Vi siete mai chiesti perché chi uccide su commissione era/è chiamato “sicario“, oggi sostituito dal termine barbaro “killer”? Perché la persona che compie questa “missione” era fornita di “sica”, vale a dire di un pugnale atto a sgozzare le vittime designate. Oggi questi “professionisti” dispongono di armi piú moderne, ma il termine antico è rimasto.

L’abito talare – chi non lo sa? – è la veste indossata dai religiosi. Ma tale abito può essere portato anche da persone che non hanno niente che vedere con la religione. Perché? Perché questo indumento indica una veste lunga fino alle calcagna. Viene, infatti, dal latino “talus” (tallone). Potremmo dire, quindi, stando all’etimologia, che alla prima alla Scala tutte le signore erano in abito talare.

La vacca e la mucca, cioè la femmina dei bovini adulti, pur essendo parole sinonime hanno “origini etimologiche” completamente diverse. La vacca è pari pari il latino “vacca”. La mucca, invece, è il germanico-elvetico Mücken (moscerino).  Sembra che i Lanzichenecchi e i mercenari svizzeri – calati nel nostro Paese – trovassero le nostre vacche gracili e placide in confronto alle loro e le chiamarono, appunto, “moscerini” (Mücken). Il termine si diffuse rapidamente in tutta la Penisola e venne italianizzato in mucche.

Ecco uno dei tanti vocaboli che pure avendo la medesima grafia cambia di significato secondo la pronuncia (ortoepia): foro. Pronunciato con la “o” aperta (fòro) questo sostantivo indica la piazza dell’antica Roma, oggi designa il tribunale; con la “o” chiusa (fóro) si intende un’apertura, un buco. Quindi: Giulio è un principe del fòro (tribunale); Claudio ha fatto un fóro (buco) nel muro per farvi passare il filo del telefono.
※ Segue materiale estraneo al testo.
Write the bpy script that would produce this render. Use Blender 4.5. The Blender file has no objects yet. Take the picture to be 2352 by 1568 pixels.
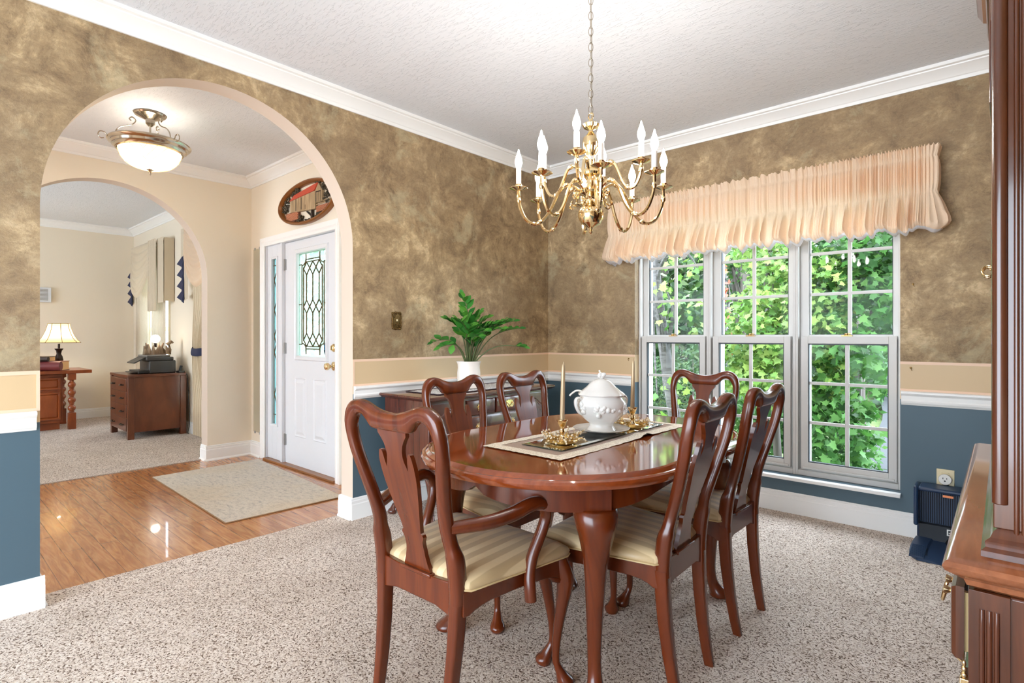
import bpy, bmesh, math, random
from mathutils import Vector, Matrix
random.seed(11)
PI = math.pi
C = bpy.context.scene.collection
SC = bpy.context.scene
R = math.radians
def S(r, g, b, a=1.0):
    f = lambda c: (c/255/12.92) if c/255 <= 0.04045 else ((c/255+0.055)/1.055)**2.4
    return (f(r), f(g), f(b), a)

# ------------------------------------------------------------------ camera
cd = bpy.data.cameras.new('camera'); cam = bpy.data.objects.new('camera', cd); C.objects.link(cam)
cd.sensor_width = 36.0; cd.lens = 1255.7/2352*36.0; cd.shift_y = -12.0/2352; cd.clip_start = 0.05; cd.clip_end = 200
cam.location = (0, 0, 1.17); cam.rotation_euler = (R(90), 0, R(41.9))
SC.camera = cam
# ------------------------------------------------------------------ world, sun, exposure
w = bpy.data.worlds.new('sky'); SC.world = w; w.use_nodes = True
nt = w.node_tree; bg = nt.nodes['Background']
bg.inputs[0].default_value = (0.74, 0.87, 1.0, 1)
# hazy sky, much brighter on the sun's side (behind the house) than over the woods
tc = nt.nodes.new('ShaderNodeTexCoord'); dp = nt.nodes.new('ShaderNodeVectorMath'); dp.operation = 'DOT_PRODUCT'
dp.inputs[1].default_value = (.10, -.94, .34); nt.links.new(tc.outputs['Generated'], dp.inputs[0])
mr = nt.nodes.new('ShaderNodeMapRange'); mr.interpolation_type = 'SMOOTHSTEP'
mr.inputs[1].default_value = -.15; mr.inputs[2].default_value = .95; mr.inputs[3].default_value = 10.5; mr.inputs[4].default_value = 8.5
nt.links.new(dp.outputs['Value'], mr.inputs[0]); nt.links.new(mr.outputs[0], bg.inputs[1])
sd = bpy.data.lights.new('sun', 'SUN'); sun = bpy.data.objects.new('sun', sd); C.objects.link(sun)
sd.energy = 1.7; sd.angle = R(3); sd.color = (1.0, 0.97, 0.92)
sun.rotation_euler = (R(35), 0, R(20))
BULB = 165.0
SC.view_settings.view_transform = 'Standard'; SC.view_settings.look = 'None'
SC.view_settings.exposure = 0.47; SC.view_settings.gamma = 1.0; SC.view_settings.use_curve_mapping = False
SC.cycles.max_bounces = 10; SC.cycles.diffuse_bounces = 5; SC.cycles.transparent_max_bounces = 24
SC.cycles.sample_clamp_indirect = 6.0; SC.cycles.use_denoising = True
SC.cycles.caustics_reflective = False; SC.cycles.caustics_refractive = False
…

Due parole sull’uso del verbo rimbalzare. È un verbo intransitivo della I coniugazione e si può coniugare con entrambi gli ausiliari (essere e avere) quando è adoperato assoluto (da solo): il pallone, lanciato con poca forza, non ha/è rimbalzato subito. Prenderà l’ausiliare essere quando è indicato il luogo del rimbalzo: il pallone è rimbalzato oltre la linea del campo.